**TASK BRIEF:** Tally the lines that hold the word "Write" and reply with that figure only.

[Records with scene code]

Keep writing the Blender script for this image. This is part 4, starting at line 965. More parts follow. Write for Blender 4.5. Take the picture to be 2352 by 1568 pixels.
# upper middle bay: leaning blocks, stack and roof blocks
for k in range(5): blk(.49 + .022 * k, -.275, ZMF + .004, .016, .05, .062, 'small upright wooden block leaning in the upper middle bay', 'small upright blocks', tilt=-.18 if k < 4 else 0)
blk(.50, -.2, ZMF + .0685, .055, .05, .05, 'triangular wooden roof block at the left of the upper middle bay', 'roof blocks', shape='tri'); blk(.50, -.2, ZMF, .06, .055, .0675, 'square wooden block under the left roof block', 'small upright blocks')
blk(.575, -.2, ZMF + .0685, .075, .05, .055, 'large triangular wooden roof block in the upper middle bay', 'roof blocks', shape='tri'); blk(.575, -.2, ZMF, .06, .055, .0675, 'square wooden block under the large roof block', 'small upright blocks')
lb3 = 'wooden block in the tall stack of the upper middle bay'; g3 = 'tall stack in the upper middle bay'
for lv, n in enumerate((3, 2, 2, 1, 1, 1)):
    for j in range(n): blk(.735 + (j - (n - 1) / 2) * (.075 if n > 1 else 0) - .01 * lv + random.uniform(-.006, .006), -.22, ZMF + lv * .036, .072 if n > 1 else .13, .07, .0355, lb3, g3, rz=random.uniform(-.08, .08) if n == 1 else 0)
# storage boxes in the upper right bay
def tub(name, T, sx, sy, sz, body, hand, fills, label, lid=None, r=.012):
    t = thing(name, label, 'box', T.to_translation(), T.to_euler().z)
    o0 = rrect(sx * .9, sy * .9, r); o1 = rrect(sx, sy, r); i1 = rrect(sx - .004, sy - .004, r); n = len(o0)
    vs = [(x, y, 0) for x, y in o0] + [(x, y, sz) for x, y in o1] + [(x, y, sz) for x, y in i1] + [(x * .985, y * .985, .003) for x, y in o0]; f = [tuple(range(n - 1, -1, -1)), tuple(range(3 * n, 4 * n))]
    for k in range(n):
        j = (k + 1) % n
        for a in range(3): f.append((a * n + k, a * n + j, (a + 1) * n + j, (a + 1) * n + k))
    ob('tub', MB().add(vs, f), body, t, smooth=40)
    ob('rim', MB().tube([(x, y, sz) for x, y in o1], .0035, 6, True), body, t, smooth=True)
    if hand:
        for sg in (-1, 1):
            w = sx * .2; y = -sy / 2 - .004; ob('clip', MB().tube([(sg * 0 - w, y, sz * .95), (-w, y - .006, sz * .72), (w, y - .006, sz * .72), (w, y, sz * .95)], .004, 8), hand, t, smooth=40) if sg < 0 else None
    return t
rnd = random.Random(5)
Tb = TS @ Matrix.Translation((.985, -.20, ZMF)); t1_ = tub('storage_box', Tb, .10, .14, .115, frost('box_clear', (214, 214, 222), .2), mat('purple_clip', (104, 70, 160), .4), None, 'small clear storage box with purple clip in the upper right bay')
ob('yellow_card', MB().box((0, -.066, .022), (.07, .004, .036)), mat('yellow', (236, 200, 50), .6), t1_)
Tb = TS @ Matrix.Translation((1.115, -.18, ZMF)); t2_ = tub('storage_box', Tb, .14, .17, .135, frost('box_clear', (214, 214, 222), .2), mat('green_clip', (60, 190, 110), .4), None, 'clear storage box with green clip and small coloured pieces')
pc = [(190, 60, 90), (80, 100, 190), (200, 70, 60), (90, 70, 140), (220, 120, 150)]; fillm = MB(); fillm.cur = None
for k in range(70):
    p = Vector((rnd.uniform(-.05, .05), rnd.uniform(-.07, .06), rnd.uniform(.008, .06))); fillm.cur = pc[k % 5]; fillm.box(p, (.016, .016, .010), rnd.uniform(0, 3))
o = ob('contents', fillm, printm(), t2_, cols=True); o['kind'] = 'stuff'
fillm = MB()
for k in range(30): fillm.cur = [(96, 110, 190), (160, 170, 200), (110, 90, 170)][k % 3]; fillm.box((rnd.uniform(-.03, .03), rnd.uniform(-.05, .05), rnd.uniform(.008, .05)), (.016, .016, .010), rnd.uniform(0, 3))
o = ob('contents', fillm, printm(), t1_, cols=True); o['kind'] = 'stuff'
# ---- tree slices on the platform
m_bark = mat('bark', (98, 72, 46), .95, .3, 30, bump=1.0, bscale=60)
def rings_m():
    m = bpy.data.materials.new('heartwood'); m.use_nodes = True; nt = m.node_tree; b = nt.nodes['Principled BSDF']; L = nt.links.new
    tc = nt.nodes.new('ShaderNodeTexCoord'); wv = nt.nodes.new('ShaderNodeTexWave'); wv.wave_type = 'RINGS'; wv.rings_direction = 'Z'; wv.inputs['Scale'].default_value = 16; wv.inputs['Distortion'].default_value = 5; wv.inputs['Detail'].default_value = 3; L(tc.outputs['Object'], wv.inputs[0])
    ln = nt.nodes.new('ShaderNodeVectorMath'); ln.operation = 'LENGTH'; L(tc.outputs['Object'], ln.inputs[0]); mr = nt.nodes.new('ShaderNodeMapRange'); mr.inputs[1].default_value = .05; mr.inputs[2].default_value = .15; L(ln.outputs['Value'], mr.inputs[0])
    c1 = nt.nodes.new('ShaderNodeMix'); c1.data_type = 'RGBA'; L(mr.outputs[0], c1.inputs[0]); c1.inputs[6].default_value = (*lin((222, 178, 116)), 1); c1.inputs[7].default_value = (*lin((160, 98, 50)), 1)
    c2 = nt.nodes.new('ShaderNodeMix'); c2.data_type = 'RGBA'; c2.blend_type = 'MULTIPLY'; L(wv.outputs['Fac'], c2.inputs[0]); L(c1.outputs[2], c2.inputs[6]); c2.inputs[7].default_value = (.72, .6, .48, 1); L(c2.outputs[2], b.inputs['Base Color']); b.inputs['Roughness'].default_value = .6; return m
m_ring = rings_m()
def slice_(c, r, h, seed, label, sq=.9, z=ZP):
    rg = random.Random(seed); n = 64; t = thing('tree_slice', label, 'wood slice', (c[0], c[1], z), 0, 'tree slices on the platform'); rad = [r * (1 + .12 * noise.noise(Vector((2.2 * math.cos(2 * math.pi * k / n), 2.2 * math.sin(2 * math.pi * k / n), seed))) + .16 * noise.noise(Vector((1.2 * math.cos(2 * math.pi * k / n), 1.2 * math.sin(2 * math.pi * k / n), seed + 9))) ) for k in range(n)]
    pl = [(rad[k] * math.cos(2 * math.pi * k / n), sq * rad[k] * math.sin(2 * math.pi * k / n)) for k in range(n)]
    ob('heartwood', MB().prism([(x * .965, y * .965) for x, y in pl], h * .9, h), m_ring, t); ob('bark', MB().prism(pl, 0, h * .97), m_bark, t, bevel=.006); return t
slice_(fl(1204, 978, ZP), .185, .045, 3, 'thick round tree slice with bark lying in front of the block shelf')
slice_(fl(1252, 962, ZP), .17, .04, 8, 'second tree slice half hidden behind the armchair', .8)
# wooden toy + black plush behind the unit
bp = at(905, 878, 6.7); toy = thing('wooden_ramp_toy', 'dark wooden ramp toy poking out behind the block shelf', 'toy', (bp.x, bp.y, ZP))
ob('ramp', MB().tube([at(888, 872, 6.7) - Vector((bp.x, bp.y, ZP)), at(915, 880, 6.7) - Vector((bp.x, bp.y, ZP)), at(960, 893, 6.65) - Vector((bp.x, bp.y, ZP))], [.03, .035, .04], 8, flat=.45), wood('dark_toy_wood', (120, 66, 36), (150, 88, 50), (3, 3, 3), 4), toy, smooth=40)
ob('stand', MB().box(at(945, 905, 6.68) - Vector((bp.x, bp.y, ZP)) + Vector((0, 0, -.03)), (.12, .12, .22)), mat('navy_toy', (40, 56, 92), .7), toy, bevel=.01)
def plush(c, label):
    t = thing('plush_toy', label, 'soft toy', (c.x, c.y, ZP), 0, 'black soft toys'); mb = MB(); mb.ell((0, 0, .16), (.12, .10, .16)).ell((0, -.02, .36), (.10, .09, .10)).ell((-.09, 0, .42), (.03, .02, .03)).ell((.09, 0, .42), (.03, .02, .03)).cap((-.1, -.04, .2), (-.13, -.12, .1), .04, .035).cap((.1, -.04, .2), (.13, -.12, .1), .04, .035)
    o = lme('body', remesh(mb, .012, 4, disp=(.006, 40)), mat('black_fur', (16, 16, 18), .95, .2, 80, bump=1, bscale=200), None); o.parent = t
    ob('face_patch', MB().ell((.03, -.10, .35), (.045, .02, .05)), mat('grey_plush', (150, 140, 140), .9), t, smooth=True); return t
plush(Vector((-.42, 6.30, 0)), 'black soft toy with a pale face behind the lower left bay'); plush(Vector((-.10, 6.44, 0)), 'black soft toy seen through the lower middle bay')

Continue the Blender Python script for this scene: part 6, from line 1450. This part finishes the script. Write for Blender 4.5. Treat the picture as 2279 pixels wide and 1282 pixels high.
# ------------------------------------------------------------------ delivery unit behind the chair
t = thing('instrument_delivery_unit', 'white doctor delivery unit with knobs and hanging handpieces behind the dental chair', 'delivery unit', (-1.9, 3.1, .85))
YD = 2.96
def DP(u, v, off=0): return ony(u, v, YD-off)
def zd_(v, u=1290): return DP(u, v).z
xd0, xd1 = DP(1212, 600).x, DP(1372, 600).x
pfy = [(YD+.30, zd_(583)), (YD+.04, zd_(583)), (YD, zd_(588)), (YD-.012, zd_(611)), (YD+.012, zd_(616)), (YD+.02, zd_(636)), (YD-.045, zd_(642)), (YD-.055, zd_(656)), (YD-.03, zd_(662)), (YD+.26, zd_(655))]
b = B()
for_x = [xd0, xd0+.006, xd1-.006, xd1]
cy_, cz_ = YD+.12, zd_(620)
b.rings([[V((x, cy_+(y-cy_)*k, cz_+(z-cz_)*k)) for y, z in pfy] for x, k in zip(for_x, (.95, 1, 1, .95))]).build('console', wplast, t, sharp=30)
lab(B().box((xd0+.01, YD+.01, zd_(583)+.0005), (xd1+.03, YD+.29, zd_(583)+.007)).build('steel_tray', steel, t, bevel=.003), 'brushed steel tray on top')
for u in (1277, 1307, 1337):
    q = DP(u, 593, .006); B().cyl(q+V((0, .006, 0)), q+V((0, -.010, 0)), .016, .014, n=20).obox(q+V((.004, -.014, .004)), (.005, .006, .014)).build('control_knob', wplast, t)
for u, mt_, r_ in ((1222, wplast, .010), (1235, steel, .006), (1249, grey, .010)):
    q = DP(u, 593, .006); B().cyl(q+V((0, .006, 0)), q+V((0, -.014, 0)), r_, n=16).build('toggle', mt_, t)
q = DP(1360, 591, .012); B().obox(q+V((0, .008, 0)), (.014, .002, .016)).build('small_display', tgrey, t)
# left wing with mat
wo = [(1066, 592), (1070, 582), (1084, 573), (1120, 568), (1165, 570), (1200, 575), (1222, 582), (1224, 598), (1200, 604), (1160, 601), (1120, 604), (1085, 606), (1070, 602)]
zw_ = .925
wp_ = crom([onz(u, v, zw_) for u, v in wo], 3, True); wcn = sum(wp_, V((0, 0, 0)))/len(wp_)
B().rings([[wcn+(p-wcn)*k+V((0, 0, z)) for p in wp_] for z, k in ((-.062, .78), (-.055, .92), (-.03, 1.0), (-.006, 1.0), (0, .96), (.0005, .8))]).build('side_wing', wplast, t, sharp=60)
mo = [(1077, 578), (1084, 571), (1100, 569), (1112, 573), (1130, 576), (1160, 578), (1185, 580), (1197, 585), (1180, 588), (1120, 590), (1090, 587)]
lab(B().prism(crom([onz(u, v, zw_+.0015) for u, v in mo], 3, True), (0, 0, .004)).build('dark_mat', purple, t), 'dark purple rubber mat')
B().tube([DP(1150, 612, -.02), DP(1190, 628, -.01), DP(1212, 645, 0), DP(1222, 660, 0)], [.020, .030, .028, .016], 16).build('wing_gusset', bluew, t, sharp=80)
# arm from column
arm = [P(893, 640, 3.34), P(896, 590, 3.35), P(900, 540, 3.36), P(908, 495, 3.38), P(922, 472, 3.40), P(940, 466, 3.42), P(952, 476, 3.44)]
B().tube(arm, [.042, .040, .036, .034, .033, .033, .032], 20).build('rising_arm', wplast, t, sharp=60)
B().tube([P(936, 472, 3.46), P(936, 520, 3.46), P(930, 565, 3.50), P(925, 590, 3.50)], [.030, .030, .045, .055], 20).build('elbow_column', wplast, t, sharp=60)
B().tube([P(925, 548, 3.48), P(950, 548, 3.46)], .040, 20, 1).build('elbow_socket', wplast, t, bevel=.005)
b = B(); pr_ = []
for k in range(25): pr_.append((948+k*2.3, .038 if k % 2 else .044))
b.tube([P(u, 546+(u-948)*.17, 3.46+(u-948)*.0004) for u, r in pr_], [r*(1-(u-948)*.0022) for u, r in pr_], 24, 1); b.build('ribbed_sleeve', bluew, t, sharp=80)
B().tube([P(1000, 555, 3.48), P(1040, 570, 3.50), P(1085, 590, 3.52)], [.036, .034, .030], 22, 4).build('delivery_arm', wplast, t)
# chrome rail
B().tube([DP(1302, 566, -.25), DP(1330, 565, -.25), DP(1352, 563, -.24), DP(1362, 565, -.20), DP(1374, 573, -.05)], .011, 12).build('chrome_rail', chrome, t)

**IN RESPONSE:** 2